— Written exercise —
Pull each line containing "recreates" out of the data and copy it.

Scene modeling code data:
::::

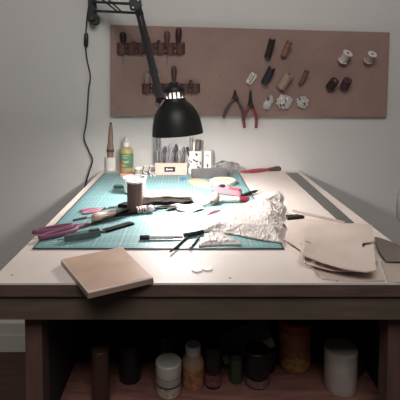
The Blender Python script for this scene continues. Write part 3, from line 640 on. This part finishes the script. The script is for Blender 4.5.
# red marker
M, L = tool_frame((222, 202.5), (249, 202)); g = thing('marker_pen', M.translation, 'white pen with crimson cap below the pink cutter', 'pen')
Mh = M @ Matrix.Translation((0, 0, .0095)) @ Matrix.Rotation(R(90), 4, 'Y')
bm = BM(); lathe(bm, [(0, 0), (.007, .001), (.009, .006), (.009, L*.66)], Mh, 16); obj('barrel', bm, mat('e8dcd6', .4), g)
bm = BM(); lathe(bm, [(.0085, L*.62), (.0094, L*.63), (.0094, L*.97), (.008, L), (0, L)], Mh, 16); obj('cap', bm, mat('8c2a3e', .35), g)
# leather mallet like tool (white/brown)
M, L = tool_frame((197, 208.5), (221, 203)); g = thing('edge_beveler', M.translation, 'short tool with whitish brown head left of the pink cutter', 'tool')
bm = BM(); tube(bm, [M @ Vector((0, 0, .004)), M @ Vector((L*.3, 0, .005)), M @ Vector((L*.62, 0, .008))], lambda t: .003+.002*t, 8, sq=.7); obj('shaft', bm, mat('705c50', .5), g)
bm = BM(); tube(bm, [M @ Vector((L*.55, -.006, .010)), M @ Vector((L*.75, .0, .014)), M @ Vector((L*.92, .014, .020)), M @ Vector((L*1.0, .03, .024))], lambda t: .008+.0035*math.sin(t*math.pi), 12); obj('head', bm, mat('94827a', .5, n=.25, ns=40), g)
# crimson curved cord/handle
pts = [Z(x, y, T+.004) for x, y in ((205.5, 219), (208, 215.5), (213, 212), (220, 210.5))]
bm = BM(); tube(bm, pts, lambda t: .0034-.001*t, 10); obj('curved_handle', bm, mat('b03a5a', .4), label='curved crimson plastic rod poking from under the bubble wrap', cat='rod')
# small grey wire bits
sheet('leather_offcut', [(166, 207), (176, 205.5), (178, 207), (168, 209)], T+.006, .002, '2e2a2a', 'small black scrap near the tips of the pincers', 'leather scrap')

# ------------------------------------------------------------------ bubble wrap
A_, B_, C_, D_ = Z(204, 222, T), Z(279, 193.5, T), Z(298, 224, T), Z(199, 231, T)
E_ = Z(279, 246, T)
def bub(name, quad, nx, ny, hh, lab, seed, cell=.0095, parent=None, mtl=None):
    bm = BM(); vs = []
    for j in range(ny+1):
        row = []
        for i in range(nx+1):
            u = i/nx; v = j/ny
            p = quad[0].lerp(quad[1], u).lerp(quad[3].lerp(quad[2], u), v)
            ed = min(u, 1-u, v, 1-v)
            q_ = p+Vector((noise.noise(Vector((p.x*14, p.y*14, seed)))*.014, noise.noise(Vector((p.x*14, p.y*14, seed+9)))*.014, 0))
            h = hh*min(1, ed*5+.12)*(.6+.9*abs(noise.noise(Vector((p.x*11, p.y*11, seed+3)))+.12*noise.noise(Vector((p.x*35, p.y*35, seed)))))
            bb = .0015+.0024*max(-.3, noise.noise(Vector((q_.x*190, q_.y*110, seed))))+.0016*noise.noise(Vector((q_.x*60, q_.y*40, seed+4)))
            row.append((q_, h, bb))
        vs.append(row)
    tv = [[bm.verts.new(q_+Vector((0, 0, .0015+h+bb))) for q_, h, bb in row] for row in vs]
    bv = [[bm.verts.new(q_+Vector((0, 0, .0002+h*.93))) for q_, h, bb in row] for row in vs]
    for j in range(ny):
        for i in range(nx):
            bm.faces.new([tv[j][i], tv[j][i+1], tv[j+1][i+1], tv[j+1][i]]); bm.faces.new([bv[j][i], bv[j+1][i], bv[j+1][i+1], bv[j][i+1]])
    for i in range(nx):
        for j, s in ((0, 0), (ny, 0)): bm.faces.new([tv[j][i], tv[j][i+1], bv[j][i+1], bv[j][i]])
    for j in range(ny):
        for i in (0, nx): bm.faces.new([tv[j][i], tv[j+1][i], bv[j+1][i], bv[j][i]])
    return obj(name, bm, mtl or mat('c9bfb9', .55, trans=.1, n=.12, ns=60), label=lab, cat='bubble wrap')
bub('bubble_wrap', [Z(203, 220, T), Z(281, 193, T), Z(284, 243, T), Z(204, 232, T)], 190, 130, .018, 'crumpled white bubble wrap sheet spread over the right of the mat', 2)
bub('bubble_wrap', [Z(203, 235, T), Z(222, 234, T), Z(240, 246, T), Z(202, 246, T)], 90, 50, .008, 'small flattened bubble wrap piece at the front edge of the mat', 6)
p = [(283, 205), (296, 215), (302, 218), (290, 222), (283, 232)]
# black clip and steel strips on the right
M = None
sheet('steel_ruler', [(285.5, 172.6), (297.5, 172.6), (354, 222.5), (342, 224)], H, .0015, '66635f', 'dark grey steel ruler lying along the right side of the bench', 'ruler', rough=.4, n=.1)
a = Z(293, 211.5, H+.002); b = Z(345, 223.5, H+.002); g_ = BM(); box(g_, ((b-a).length/2, 0, .002), ((b-a).length, .007, .006), frame(a, b-a)); obj('leather_strap', g_, mat('b5a79b', .6), smooth=False, label='thin pale strap running from the bubble wrap to the leather', cat='strap')
a = Z(286, 219.5, H+.001); b = Z(303, 218, H+.001); M = frame(a, b-a); L = (b-a).length
g = thing('binder_clip', a, 'small black clip between bubble wrap and leather pile', 'clip')
bm = BM(); prism(bm, [(0, -.010), (L, -.008), (L*.7, .012), (L*.1, .012)], .001, .010, M); obj('body', bm, mat('201c1c', .45), g, smooth=False)
bm = BM(); tube(bm, [M @ Vector((L*.2, .008, .011)), M @ Vector((L*.3, .022, .010)), M @ Vector((L*.5, .022, .010)), M @ Vector((L*.6, .008, .011))], .0012, 6); obj('wire_loop', bm, mat('a8a2a0', .3, metal=.8), g)

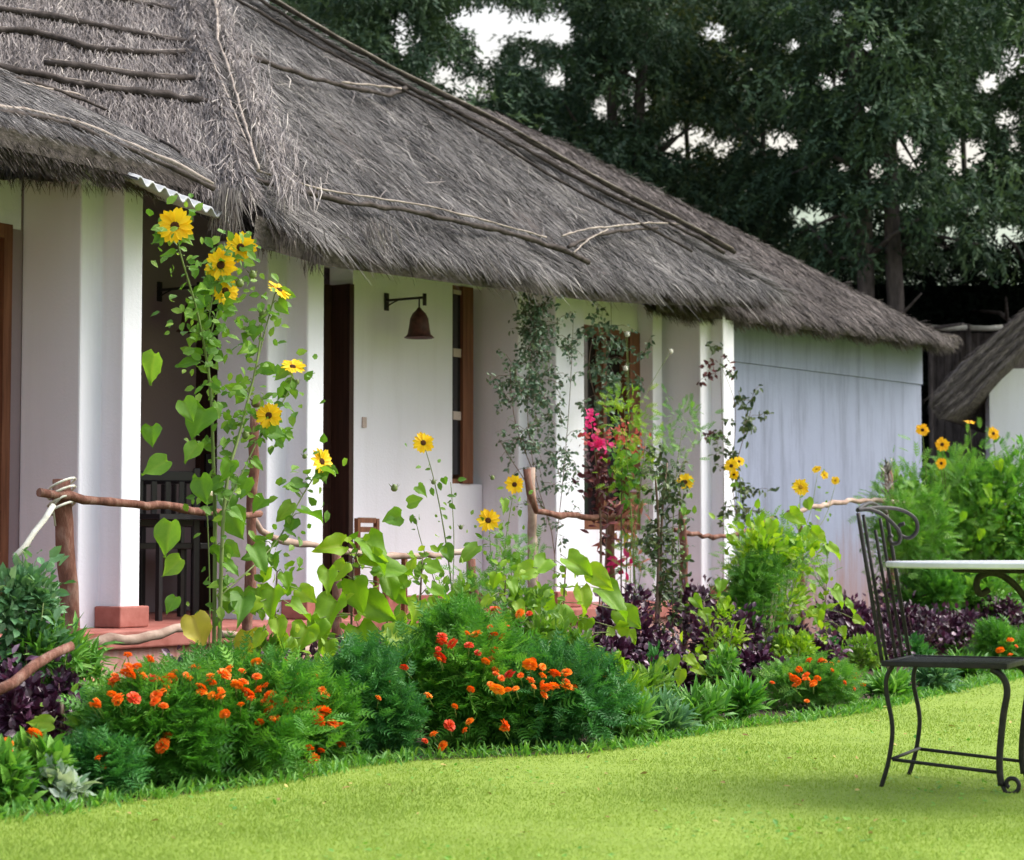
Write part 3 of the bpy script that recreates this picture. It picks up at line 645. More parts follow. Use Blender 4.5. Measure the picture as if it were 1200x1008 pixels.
# lower thatch over the first pillar: parameter s along u, t up the slope
LU0, LU1 = -3.2, .42
def low_pt(s, t):
    u = LU0 + (LU1 - LU0) * s
    zE = 2.86 - .03 * s
    q = u + 1.7
    top = .95 if u < -.2 else .95 - (u + .2) * .9
    lo = -.42 if u < -.62 else -.42 + (u + .62) * .35
    v = lo + (top - lo) * t
    return W(u, v, zE + .05 + .52 * (v + .42) - .10 * max(0, u + .6))
mb = MB(); vs = []
for j in range(15):
    for i in range(41): vs.append(low_pt(i / 40, j / 14) + Vector((0, 0, .03 * fbm(Vector((i * .4, j * .3, 5))))))
mb.add(vs, [(j * 41 + i, j * 41 + i + 1, j * 41 + i + 42, j * 41 + i + 41) for j in range(14) for i in range(40)], smooth=True)
vs = [low_pt(i / 40, 0) for i in range(41)] + [low_pt(i / 40, 0) + Vector((0, 0, -.10)) for i in range(41)] + [low_pt(i / 40, .9) + Vector((0, 0, -.14)) for i in range(41)]
mb.add(vs, [(i, i + 1, 42 + i, 41 + i) for i in range(40)] + [(41 + i, 42 + i, 83 + i, 82 + i) for i in range(40)])
roofp = mb.build('porch_roof', M_STRAWB, house)
def low_straw():
    n = 26000; s = rng.random(n); t = rng.random(n)
    u = LU0 + (LU1 - LU0) * s; top = np.where(u < -.2, .95, .95 - (u + .2) * .9); lo = np.where(u < -.62, -.42, -.42 + (u + .62) * .35); v = lo + (top - lo) * t
    z = 2.86 - .03 * s + .05 + .52 * (v + .42) - .10 * np.maximum(0, u + .6) + rng.uniform(.0, .05, n)
    P = Wn(u, v, z); a = rng.normal(.0, .22, n) + .55 * t ; D = (-m3 - np.array([0, 0, .56]))[None] * np.cos(a)[:, None] + (d3 - np.array([0, 0, .1]))[None] * np.sin(a)[:, None]
    Nn = np.repeat(nrm(np.array([-MX * .5, -MY * .5, .85]))[None], n, 0)
    L = rng.uniform(.1, .32, n) * (1 - .55 * (1 - t))
    straws('thatch_straw', M_STRAW, P, D, Nn, L, rng.uniform(.0018, .0042, n), np.clip(.46 + .12 * clump(u, v, 1) + rng.normal(0, .2, n), 0, 1), roofp)
    n = 9000; u = rng.uniform(LU0, LU1, n); lo = np.where(u < -.62, -.42, -.42 + (u + .62) * .35); lay = rng.random(n)
    z = 2.87 - .10 * lay - .10 * np.maximum(0, u + .6) + .52 * (lo + .42); P = Wn(u, lo + .03 + .1 * lay, z)
    a = rng.normal(.1, .3, n); D = (-m3 * .7 - np.array([0, 0, .7]))[None] * np.cos(a)[:, None] + d3[None] * np.sin(a)[:, None]
    straws('eave_straw', M_STRAW2, P, D, np.repeat(-m3[None], n, 0), rng.uniform(.04, .13, n), rng.uniform(.002, .004, n), np.clip(rng.normal(.4, .2, n), 0, 1), roofp)
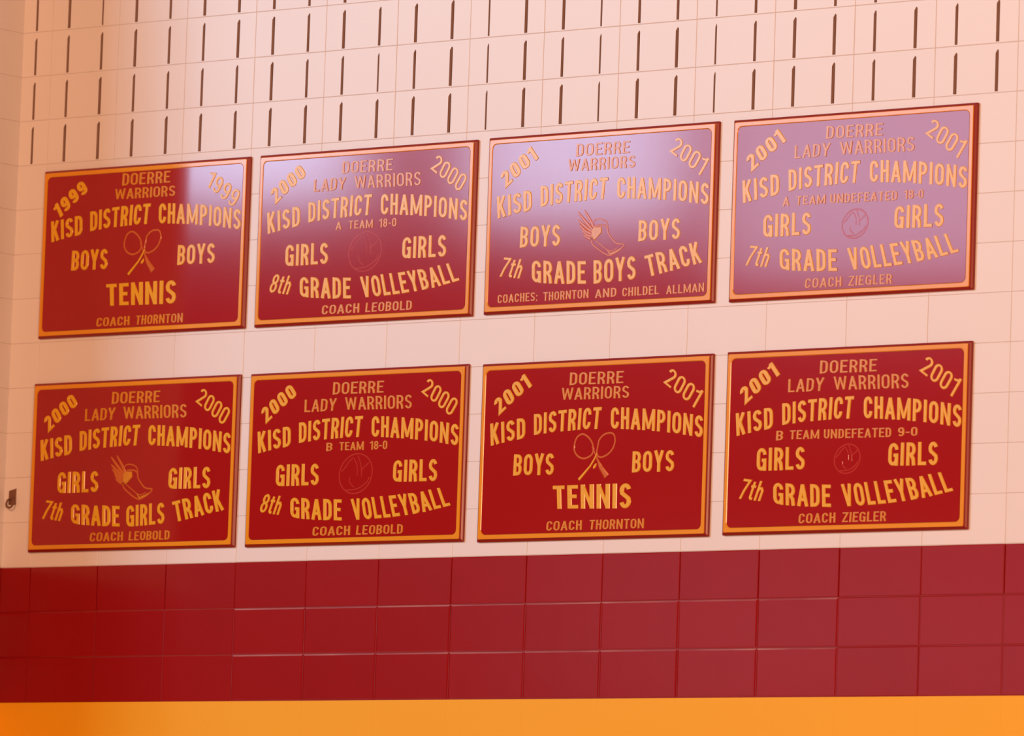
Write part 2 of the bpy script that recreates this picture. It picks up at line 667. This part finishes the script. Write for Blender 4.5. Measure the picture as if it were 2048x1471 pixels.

::::

— Exercise solution —
Write part 3 of the bpy script that recreates this picture. It picks up at line 645. More parts follow. Use Blender 4.5. Measure the picture as if it were 1200x1008 pixels.
Write part 2 of the bpy script that recreates this picture. It picks up at line 667. This part finishes the script. Write for Blender 4.5. Measure the picture as if it were 2048x1471 pixels.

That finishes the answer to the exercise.